Branleur semi auto-proclamé, Mr.Giscard est arrivé dans la musique avec nonchalance. Parfois on comprend ce qu’il dit dans ses chansons, parfois non. Ça ne l’empêche pas de se faire une place entre rap et chant avec un EP, puis un album qui raconte un pan de sa génération.
L’ennui et le vide, c’est une philosophie de vie ?
« Non, au contraire. Je ne supporte pas l’ennui, il faut absolument que je le comble par quelque chose. Justement, je fais de la musique pour combler l’ennui. J’adore être seul, être enfermé mais pas ne rien faire. Je suis accro aux écrans, à Internet, à YouTube. Parfois, des potes passent chez moi et je leur vole leur mots de passe Netflix et hop, je suis reparti pour un tour ! Si tu me mets avec une connexion internet, je peux être seul pendant des mois sans séquelles mentales. Je suis auto-suffisant. Il y a beaucoup de gens qui n’arrivent pas à être seuls avec eux-mêmes. Moi j’ai une vie intérieure hyper vaste, même quand je suis seul, je suis jamais seul : je suis avec moi-même ».
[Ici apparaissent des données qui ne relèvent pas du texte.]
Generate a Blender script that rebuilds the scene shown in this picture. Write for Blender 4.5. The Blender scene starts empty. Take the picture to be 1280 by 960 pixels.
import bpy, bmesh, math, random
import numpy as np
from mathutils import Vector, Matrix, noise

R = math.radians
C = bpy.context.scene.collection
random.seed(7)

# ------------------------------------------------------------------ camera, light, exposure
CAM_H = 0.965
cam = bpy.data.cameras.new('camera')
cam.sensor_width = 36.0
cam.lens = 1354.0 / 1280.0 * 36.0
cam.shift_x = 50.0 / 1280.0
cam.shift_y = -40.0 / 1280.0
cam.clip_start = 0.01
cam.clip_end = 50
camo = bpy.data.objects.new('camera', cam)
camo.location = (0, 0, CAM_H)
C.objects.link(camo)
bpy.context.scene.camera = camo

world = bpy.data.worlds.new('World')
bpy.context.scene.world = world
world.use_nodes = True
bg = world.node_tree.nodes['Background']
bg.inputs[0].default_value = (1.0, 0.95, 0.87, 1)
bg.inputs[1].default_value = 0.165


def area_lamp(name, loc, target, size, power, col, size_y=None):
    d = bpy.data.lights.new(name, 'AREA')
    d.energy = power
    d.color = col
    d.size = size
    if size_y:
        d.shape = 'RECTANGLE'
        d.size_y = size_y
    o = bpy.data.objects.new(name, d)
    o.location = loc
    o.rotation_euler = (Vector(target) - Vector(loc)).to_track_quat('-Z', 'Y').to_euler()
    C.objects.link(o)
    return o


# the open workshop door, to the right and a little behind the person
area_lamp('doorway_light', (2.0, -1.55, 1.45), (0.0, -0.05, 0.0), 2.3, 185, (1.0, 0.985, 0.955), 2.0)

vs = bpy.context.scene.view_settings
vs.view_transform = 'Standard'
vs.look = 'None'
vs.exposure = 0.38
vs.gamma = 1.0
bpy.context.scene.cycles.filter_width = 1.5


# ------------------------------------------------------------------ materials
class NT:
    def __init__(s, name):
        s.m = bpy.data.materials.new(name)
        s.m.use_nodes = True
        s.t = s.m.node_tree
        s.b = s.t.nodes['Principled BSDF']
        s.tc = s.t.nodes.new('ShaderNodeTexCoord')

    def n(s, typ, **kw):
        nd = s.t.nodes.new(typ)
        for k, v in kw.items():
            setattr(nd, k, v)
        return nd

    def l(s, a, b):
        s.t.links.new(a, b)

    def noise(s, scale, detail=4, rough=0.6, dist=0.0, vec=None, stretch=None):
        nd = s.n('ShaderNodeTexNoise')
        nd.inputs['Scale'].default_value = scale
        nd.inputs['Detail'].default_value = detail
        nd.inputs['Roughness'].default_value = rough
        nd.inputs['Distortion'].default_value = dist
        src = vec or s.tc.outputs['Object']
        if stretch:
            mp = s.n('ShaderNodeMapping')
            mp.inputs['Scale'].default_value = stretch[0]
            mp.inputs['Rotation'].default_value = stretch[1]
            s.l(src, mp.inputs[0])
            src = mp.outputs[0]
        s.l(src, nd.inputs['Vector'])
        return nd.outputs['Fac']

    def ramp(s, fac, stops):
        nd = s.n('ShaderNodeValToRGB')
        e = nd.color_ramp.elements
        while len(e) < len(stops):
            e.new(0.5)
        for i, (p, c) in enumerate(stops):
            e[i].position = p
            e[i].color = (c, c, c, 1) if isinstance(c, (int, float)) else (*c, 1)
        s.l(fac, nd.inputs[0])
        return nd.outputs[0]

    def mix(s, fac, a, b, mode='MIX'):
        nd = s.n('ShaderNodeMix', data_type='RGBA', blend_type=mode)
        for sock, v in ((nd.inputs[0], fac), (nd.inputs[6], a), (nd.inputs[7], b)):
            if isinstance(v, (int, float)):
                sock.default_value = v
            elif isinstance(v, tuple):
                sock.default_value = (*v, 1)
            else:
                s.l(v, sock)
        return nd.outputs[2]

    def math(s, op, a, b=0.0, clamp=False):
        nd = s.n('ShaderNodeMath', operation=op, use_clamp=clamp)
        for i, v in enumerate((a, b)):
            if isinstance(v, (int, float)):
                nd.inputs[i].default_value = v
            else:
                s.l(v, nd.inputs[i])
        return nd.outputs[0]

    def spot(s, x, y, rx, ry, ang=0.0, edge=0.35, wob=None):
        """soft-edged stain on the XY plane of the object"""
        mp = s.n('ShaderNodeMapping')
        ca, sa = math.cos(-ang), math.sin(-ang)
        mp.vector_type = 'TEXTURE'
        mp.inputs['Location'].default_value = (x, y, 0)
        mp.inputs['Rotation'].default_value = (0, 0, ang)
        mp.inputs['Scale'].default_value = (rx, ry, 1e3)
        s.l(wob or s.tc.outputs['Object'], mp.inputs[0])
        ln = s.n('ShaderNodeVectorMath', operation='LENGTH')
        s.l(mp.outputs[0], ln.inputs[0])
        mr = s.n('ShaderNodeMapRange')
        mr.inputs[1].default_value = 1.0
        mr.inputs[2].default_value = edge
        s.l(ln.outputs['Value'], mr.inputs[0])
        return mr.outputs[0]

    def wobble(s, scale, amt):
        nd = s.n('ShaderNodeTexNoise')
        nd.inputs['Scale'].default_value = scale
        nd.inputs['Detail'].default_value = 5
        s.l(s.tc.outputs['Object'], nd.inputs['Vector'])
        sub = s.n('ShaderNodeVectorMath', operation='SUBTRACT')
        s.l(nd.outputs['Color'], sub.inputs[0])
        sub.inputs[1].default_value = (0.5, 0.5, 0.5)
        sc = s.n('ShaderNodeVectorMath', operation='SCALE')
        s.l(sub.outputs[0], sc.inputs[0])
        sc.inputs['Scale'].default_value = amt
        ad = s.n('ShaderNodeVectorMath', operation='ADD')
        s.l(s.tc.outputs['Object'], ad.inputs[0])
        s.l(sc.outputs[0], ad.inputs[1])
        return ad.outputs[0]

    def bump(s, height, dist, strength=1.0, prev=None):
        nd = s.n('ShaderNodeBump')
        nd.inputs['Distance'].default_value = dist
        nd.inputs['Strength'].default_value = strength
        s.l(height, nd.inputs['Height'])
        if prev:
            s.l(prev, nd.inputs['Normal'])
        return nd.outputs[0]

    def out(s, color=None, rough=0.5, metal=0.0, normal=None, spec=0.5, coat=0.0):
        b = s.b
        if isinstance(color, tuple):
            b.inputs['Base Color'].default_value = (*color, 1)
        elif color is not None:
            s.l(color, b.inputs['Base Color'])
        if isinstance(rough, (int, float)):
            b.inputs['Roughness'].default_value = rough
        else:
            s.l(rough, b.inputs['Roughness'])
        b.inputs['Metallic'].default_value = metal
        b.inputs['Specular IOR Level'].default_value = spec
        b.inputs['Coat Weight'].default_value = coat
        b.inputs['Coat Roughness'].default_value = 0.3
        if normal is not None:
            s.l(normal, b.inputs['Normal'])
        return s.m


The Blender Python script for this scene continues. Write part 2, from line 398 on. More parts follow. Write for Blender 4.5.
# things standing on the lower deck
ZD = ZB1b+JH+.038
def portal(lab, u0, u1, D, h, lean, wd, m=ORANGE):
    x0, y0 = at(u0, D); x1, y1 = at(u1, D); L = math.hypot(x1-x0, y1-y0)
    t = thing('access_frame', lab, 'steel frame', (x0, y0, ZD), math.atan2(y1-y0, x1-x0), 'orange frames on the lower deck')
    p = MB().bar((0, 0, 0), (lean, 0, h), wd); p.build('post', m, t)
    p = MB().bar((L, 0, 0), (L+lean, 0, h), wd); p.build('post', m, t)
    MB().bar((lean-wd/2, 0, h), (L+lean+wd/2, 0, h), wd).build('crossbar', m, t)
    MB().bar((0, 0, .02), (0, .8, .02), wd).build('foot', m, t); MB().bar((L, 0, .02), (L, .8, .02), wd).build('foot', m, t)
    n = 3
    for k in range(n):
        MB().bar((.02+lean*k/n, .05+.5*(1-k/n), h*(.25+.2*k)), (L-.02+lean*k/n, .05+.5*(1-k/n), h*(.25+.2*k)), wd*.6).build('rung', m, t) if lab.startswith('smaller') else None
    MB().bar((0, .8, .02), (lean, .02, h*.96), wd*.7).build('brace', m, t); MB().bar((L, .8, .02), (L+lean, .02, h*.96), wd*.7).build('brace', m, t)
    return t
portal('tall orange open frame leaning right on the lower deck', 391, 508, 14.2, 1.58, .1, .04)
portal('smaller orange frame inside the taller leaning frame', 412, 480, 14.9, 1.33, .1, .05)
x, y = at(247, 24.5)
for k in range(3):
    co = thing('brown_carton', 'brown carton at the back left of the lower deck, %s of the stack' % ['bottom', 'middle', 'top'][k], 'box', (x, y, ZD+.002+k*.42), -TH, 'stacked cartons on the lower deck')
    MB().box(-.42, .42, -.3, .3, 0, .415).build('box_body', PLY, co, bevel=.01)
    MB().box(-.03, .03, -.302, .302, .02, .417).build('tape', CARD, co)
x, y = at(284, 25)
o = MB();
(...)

Comment on fait de la musique quand on est seul ?
« Je ne peux pas faire de la musique accompagné. Pour faire les bons choix, c’est une torture, c’est zéro plaisir. Sur huit cent heures de taf, t’as dix minutes de kif. Tout le reste, c’est l’enfer mais c’est comme ça que tu trouves les bonnes solutions. Pendant trop longtemps, j’ai attendu la bonne personne avec qui travailler. T’attends, t’attends et finalement tu fais rien. Et puis un jour, je me suis dit que j’allais faire les choses tout seul. Vouloir trouver quelqu’un qui fasse les choses, ce n’est qu’une fuite d’obstacles,. Une fois que t’es autonome, et bah c’est horrible. Je suis quelqu’un qui doute, faire des choix, c’est la mort. Mais à la fin quand les étoiles sont alignées, t’es soulagé ».
Alors comment t’as choisi les titres pour ton EP ?
« Je suis tellement pas productif que 100% des titres que j’ai produit sont sortis. Rien n’est parti à la poubelle ! Après il a fallu faire un album, ça m’a saoulé, j’écoute pas d’album, j’aime pas le format ».
La musique c’est un plaisir ?
« C’est plus une obsession. À partir du moment où tu es écouté, t’as des deadlines, des comptes à rendre, il n’y a plus de plaisir, t’as du stress. Je le gère mal. Maintenant que j’ai eu des succès, j’ai de quoi comparer c’est horrible. Je me dis que. Je peux faire moins bien ».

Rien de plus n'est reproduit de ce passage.